# What needs to be done:
Starting at the top of the listing, extract every line up to and including the one with "COL=S.collection". Pictures stay out of the copy.

══ Information provided

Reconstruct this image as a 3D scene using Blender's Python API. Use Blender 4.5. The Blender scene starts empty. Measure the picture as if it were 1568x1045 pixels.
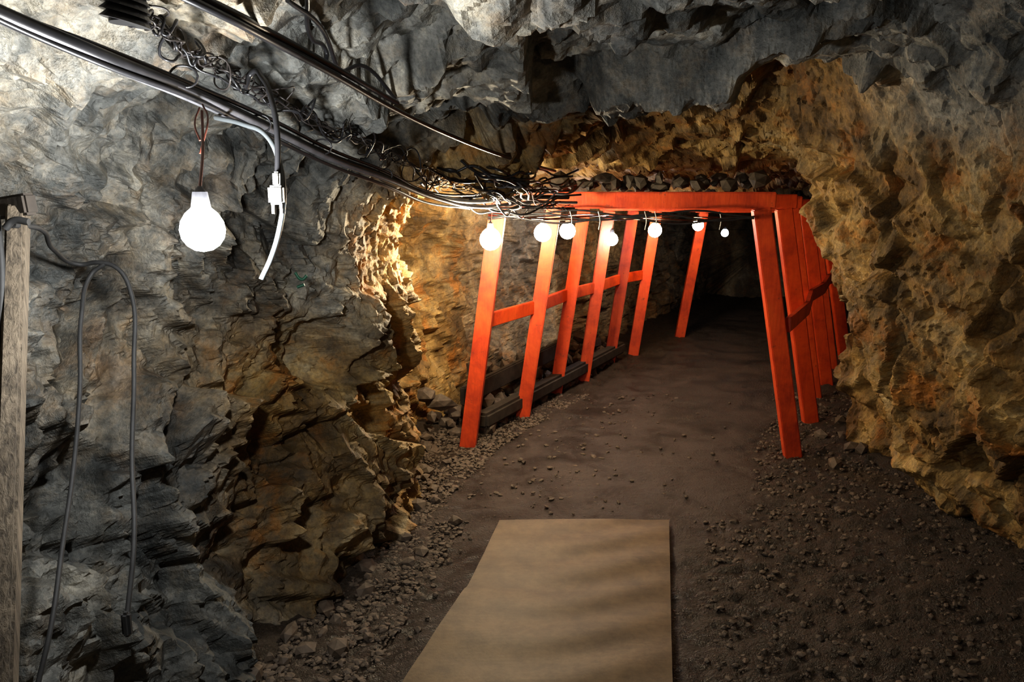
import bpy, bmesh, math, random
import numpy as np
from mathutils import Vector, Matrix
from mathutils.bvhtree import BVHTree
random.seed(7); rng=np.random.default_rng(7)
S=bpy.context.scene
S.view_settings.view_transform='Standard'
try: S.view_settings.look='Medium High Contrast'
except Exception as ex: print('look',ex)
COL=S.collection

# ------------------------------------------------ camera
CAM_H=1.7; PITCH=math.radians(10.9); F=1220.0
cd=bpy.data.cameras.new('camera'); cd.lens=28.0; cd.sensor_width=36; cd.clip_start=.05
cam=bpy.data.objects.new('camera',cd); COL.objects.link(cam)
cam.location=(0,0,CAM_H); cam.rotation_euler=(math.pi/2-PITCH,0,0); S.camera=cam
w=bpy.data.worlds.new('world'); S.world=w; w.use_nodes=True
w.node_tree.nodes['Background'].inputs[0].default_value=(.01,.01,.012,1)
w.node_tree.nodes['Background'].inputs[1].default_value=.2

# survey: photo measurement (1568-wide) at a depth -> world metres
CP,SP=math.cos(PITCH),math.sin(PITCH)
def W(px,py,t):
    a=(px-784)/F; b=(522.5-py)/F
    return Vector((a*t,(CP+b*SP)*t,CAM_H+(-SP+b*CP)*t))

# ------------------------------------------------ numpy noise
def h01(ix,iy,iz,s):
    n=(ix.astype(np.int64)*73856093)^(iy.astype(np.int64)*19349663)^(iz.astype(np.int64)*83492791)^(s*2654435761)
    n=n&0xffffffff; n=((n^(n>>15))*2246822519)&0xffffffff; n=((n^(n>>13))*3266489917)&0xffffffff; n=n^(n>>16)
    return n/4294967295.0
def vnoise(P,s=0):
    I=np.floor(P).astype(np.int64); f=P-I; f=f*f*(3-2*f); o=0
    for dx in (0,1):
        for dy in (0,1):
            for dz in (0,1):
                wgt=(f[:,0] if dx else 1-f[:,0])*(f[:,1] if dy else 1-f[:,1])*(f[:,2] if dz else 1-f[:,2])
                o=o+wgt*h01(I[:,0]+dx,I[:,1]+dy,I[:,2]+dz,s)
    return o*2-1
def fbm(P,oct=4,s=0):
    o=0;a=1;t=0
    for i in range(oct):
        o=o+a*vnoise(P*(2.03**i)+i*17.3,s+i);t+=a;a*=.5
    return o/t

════

# Reply to the exercise:
Reconstruct this image as a 3D scene using Blender's Python API. Use Blender 4.5. The Blender scene starts empty. Measure the picture as if it were 1568x1045 pixels.
import bpy, bmesh, math, random
import numpy as np
from mathutils import Vector, Matrix
from mathutils.bvhtree import BVHTree
random.seed(7); rng=np.random.default_rng(7)
S=bpy.context.scene
S.view_settings.view_transform='Standard'
try: S.view_settings.look='Medium High Contrast'
except Exception as ex: print('look',ex)
COL=S.collection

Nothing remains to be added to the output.